The creation of untrue circumstances in order to get students or other groups to put themselves in the place of others (my middle school history teacher friend tells his students that they must pay for sheets of paper and other classroom supplies to help them understand the Stamp Act and other burdensome taxes that fueled the Revolutionary War: the students naturally rebel against being shaken down for their pocket change, and so can understand in a real way the frustration of the colonists) can be an effective instructional strategy — it forces one to leave the safety of intellectual detachment — but it must be used responsibly. I mean, you’ll never get an honest response with “If you had only an hour left to live, blah-blah-blah.” As long as you avoid excessive emotional stress, it’s valid in an instructional situation. Having said that, yeah, this counselor let kids believe they’d never see their families again, and that they’d likely be dead in a matter of minutes, so it failed that criterion.
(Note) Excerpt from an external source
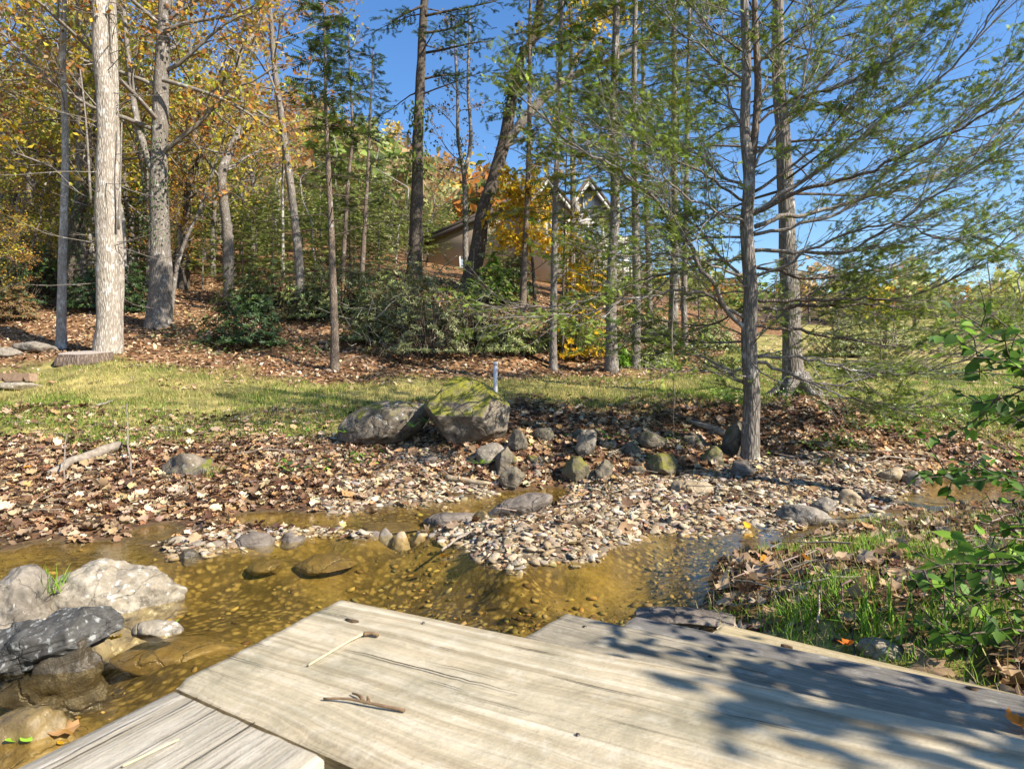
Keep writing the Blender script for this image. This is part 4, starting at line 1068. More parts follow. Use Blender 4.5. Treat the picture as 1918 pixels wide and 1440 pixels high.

That’s too much to ask grade school-age kids to deal with.
Bye
File under “it does not follow”: Just passing along a bit of news I learned from the Ebert Club: Alex Steinweiss, apparently the creator of the illustrated album cover, died recently. I went to this website http://www.taschen.com/pages/en/catalogue/design/all/01099/facts.alex_steinweiss_inventor_of_the_modern_album_cover_art_edition.htm and immediately thought of you. Click on the book and salivate. If we’re real good, someone will buy this for us!
p.s. Haven’t visited in a while. I’m so glad the internet is still permanent; lileks.com is a national treasure, except without Nick Cage.
I hated summer camp. My parents sent me to church camp, which was across the lake from where we lived. When that information got out, everyone thought I was some weirdo.